▶ Problem to solve
Starting at the first line of the listing below, retype each line up to and including the one that contains "SC.camera = cam". Leave pictures out.
·····
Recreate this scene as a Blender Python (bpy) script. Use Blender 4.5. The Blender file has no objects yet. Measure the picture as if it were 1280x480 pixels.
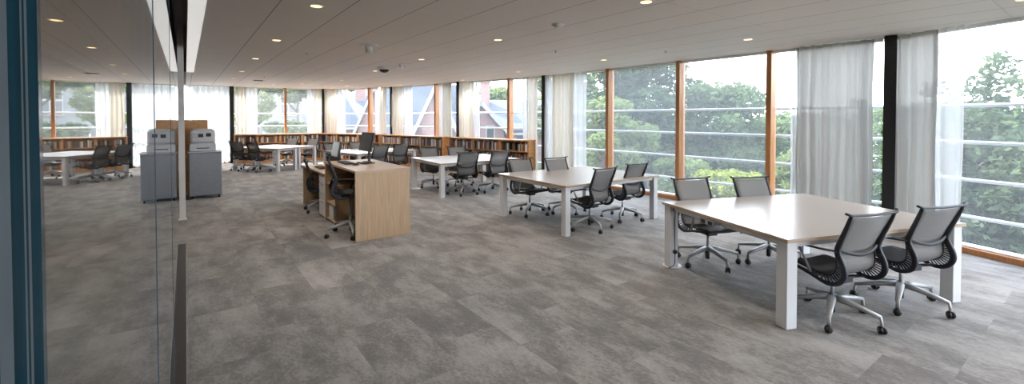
import bpy, bmesh, math, random
import numpy as np
from mathutils import Vector, Matrix

random.seed(7)
SC = bpy.context.scene
COL = SC.collection
PI = math.pi

# ------------------------------------------------------------------ camera, world, sun, exposure
F_PX, PITCH, EYE, CEIL = 560.0, 0.02, 1.69, 2.85
cd = bpy.data.cameras.new('camera')
cam = bpy.data.objects.new('camera', cd); COL.objects.link(cam)
cam.location = (0, 0, EYE)
cam.rotation_euler = (PI/2 - PITCH, 0, 0)
cd.sensor_width = 36.0
cd.lens = 36.0*F_PX/1280.0
cd.shift_y = (147 + F_PX*math.tan(PITCH) - 240.0)/1280.0
cd.clip_start = 0.02
cd.clip_end = 500
SC.camera = cam

vs = SC.view_settings
vs.view_transform = 'Standard'; vs.look = 'None'; vs.gamma = 1.0; vs.use_curve_mapping = False
vs.exposure = 1.05
SC.cycles.max_bounces = 10
SC.cycles.diffuse_bounces = 5
SC.cycles.glossy_bounces = 4
SC.cycles.transmission_bounces = 8
SC.cycles.transparent_max_bounces = 40
SC.cycles.sample_clamp_indirect = 6.0
SC.cycles.caustics_reflective = False
SC.cycles.caustics_refractive = False
SC.cycles.use_denoising = True

SKY = 5.2
w = bpy.data.worlds.new('world'); SC.world = w; w.use_nodes = True
nt = w.node_tree; nt.nodes.clear()
out = nt.nodes.new('ShaderNodeOutputWorld'); bg = nt.nodes.new('ShaderNodeBackground')
tc = nt.nodes.new('ShaderNodeTexCoord'); sep = nt.nodes.new('ShaderNodeSeparateXYZ')
rmp = nt.nodes.new('ShaderNodeValToRGB')
rmp.color_ramp.elements[0].position = 0.0; rmp.color_ramp.elements[0].color = (0.92, 0.96, 1.0, 1)
rmp.color_ramp.elements[1].position = 0.9; rmp.color_ramp.elements[1].color = (0.60, 0.76, 1.0, 1)
nt.links.new(tc.outputs['Generated'], sep.inputs[0]); nt.links.new(sep.outputs['Z'], rmp.inputs[0])
nt.links.new(rmp.outputs[0], bg.inputs[0]); bg.inputs[1].default_value = SKY
nt.links.new(bg.outputs[0], out.inputs[0])

sd = bpy.data.lights.new('sun', 'SUN'); sun = bpy.data.objects.new('sun', sd); COL.objects.link(sun)
sd.energy = 9.0; sd.angle = math.radians(1.5); sd.color = (1.0, 0.93, 0.82)
sv = Vector((-0.62, 0.52, 0.80))           # towards the sun, beyond the far left windows
sun.rotation_euler = sv.to_track_quat('Z', 'Y').to_euler()
sun.location = sv*40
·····
▶ Task solution
Recreate this scene as a Blender Python (bpy) script. Use Blender 4.5. The Blender file has no objects yet. Measure the picture as if it were 1280x480 pixels.
import bpy, bmesh, math, random
import numpy as np
from mathutils import Vector, Matrix

random.seed(7)
SC = bpy.context.scene
COL = SC.collection
PI = math.pi

# ------------------------------------------------------------------ camera, world, sun, exposure
F_PX, PITCH, EYE, CEIL = 560.0, 0.02, 1.69, 2.85
cd = bpy.data.cameras.new('camera')
cam = bpy.data.objects.new('camera', cd); COL.objects.link(cam)
cam.location = (0, 0, EYE)
cam.rotation_euler = (PI/2 - PITCH, 0, 0)
cd.sensor_width = 36.0
cd.lens = 36.0*F_PX/1280.0
cd.shift_y = (147 + F_PX*math.tan(PITCH) - 240.0)/1280.0
cd.clip_start = 0.02
cd.clip_end = 500
SC.camera = cam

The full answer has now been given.